Treatise Farther Appeal Part 3
| Author | John Wesley |
|---|---|
| Type | treatise |
| Year | None |
| Passage ID | jw-treatise-farther-appeal-part-3-029 |
| Words | 396 |
“But for these laymen to exhort at all is a violation of all
order.”
What is this order of which you speak? Will it serve instead
of the knowledge and love of God? Will this order rescue
those from the snare of the devil, who are now taken captive
at his will? Will it keep them who are escaped a little way,
from turning back into Egypt? If not, how should I answer
it to God, if, rather than violate I know not what order, I
should sacrifice thousands of souls thereto? I dare not do it. It is at the peril of my own soul. Indeed, if by order were meant true Christian discipline,
whereby all the living members of Christ are knit together in
one, and all that are putrid and dead immediately cut off from
the body; this order I reverence, for it is of God. But where
is it to be found? in what diocese, in what town or parish,
within England or Wales? Are you Rector of a parish? Then
let us go no farther. Does this order obtain there? Nothing
less. Your parishioners are a rope of sand. As few (if any)

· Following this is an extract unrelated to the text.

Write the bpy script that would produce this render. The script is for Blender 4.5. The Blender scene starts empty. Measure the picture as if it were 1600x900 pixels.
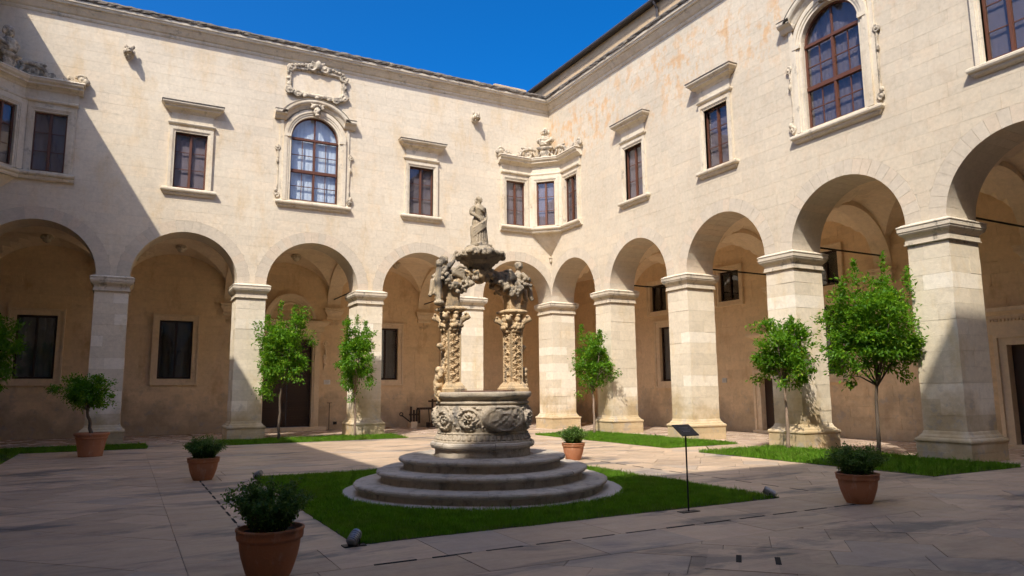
import bpy, bmesh, math, random
import numpy as np
from mathutils import Vector, Matrix
from mathutils.geometry import tessellate_polygon
PI = math.pi
sc = bpy.context.scene
COL = sc.collection

# ------------------------------------------------------------------ camera, sky, sun, exposure
CAM = np.array([-16.2236, -26.5102, 1.65]); YAW, PITCH, ROLL, FPX = 0.49324, 0.14208, -0.00878, 1115.52
def cam_basis():
    f = np.array([math.sin(YAW)*math.cos(PITCH), math.cos(YAW)*math.cos(PITCH), math.sin(PITCH)])
    r = np.array([math.cos(YAW), -math.sin(YAW), 0]); u = np.cross(r, f)
    c, s = math.cos(ROLL), math.sin(ROLL)
    return c*r+s*u, -s*r+c*u, f
_r, _u, _f = cam_basis()
cd = bpy.data.cameras.new('camera'); cam = bpy.data.objects.new('camera', cd); COL.objects.link(cam)
cam.matrix_world = Matrix(((_r[0], _u[0], -_f[0], CAM[0]), (_r[1], _u[1], -_f[1], CAM[1]), (_r[2], _u[2], -_f[2], CAM[2]), (0, 0, 0, 1)))
cd.sensor_width = 36; cd.lens = FPX/1600*36; cd.clip_end = 600; cd.clip_start = .05
sc.camera = cam
SUN = Vector((0.617, 0.565, -1.0)).normalized()          # the way the light travels
world = bpy.data.worlds.new('World'); sc.world = world; world.use_nodes = True
wn = world.node_tree; wn.nodes.clear()
sky = wn.nodes.new('ShaderNodeTexSky'); sky.sky_type = 'NISHITA'; sky.sun_disc = False
sky.sun_elevation = math.asin(-SUN.z); sky.sun_rotation = math.atan2(-SUN.x, -SUN.y)
sky.altitude = 0; sky.air_density = 0.6; sky.dust_density = 3.2; sky.ozone_density = 8.0
bg = wn.nodes.new('ShaderNodeBackground'); bg.inputs['Strength'].default_value = 0.135
wo = wn.nodes.new('ShaderNodeOutputWorld')
hs = wn.nodes.new('ShaderNodeHueSaturation'); hs.inputs['Saturation'].default_value = 1.31
wn.links.new(sky.outputs[0], hs.inputs['Color']); wn.links.new(hs.outputs[0], bg.inputs['Color']); wn.links.new(bg.outputs[0], wo.inputs['Surface'])
sl = bpy.data.lights.new('sun', 'SUN'); sl.energy = 2.85; sl.angle = math.radians(0.53); sl.color = (1.0, 0.95, 0.87)
so = bpy.data.objects.new('sun', sl); COL.objects.link(so); so.location = (-10, -15, 40)
so.rotation_euler = SUN.to_track_quat('-Z', 'Y').to_euler()
vs = sc.view_settings; vs.view_transform = 'Standard'; vs.look = 'None'; vs.exposure = 1.06; vs.gamma = 1.0; vs.use_curve_mapping = False
sc.cycles.max_bounces = 8; sc.cycles.diffuse_bounces = 5; sc.cycles.glossy_bounces = 3; sc.cycles.transparent_max_bounces = 8
sc.cycles.use_adaptive_sampling = True; sc.cycles.adaptive_threshold = 0.03; sc.cycles.adaptive_min_samples = 16
sc.cycles.use_denoising = True
try: sc.cycles.denoiser = 'OPENIMAGEDENOISE'
except Exception: pass
sc.cycles.sample_clamp_indirect = 6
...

of them are alive to God; so they have no connexion with each
other, unless such as might be among Turks or Heathens. Neither have you any power to cut off from that body, were it
alive, the dead and putrid members. Perhaps you have no
desire; but all are jumbled together without any care or
concern of yours. It is plain, then, that what order is to be found is not among
you who so loudly contend for it, but among that very people
whom you continually blame for their violation and contempt
of it. The little flock you condemn is united together in one
body, by one Spirit; so that “if one member suffers, all the
members suffer with it; if one be honoured, all rejoice with
it.” Nor does any dead member long remain; but as soon as
the hope of recovering it is past, it is cut off. Now, suppose we were willing to relinquish our charge, and
to give up this flock into your hands, would you observe the
same order as we do now with them and the other souls under
your care? You dare not; because you have respect of persons.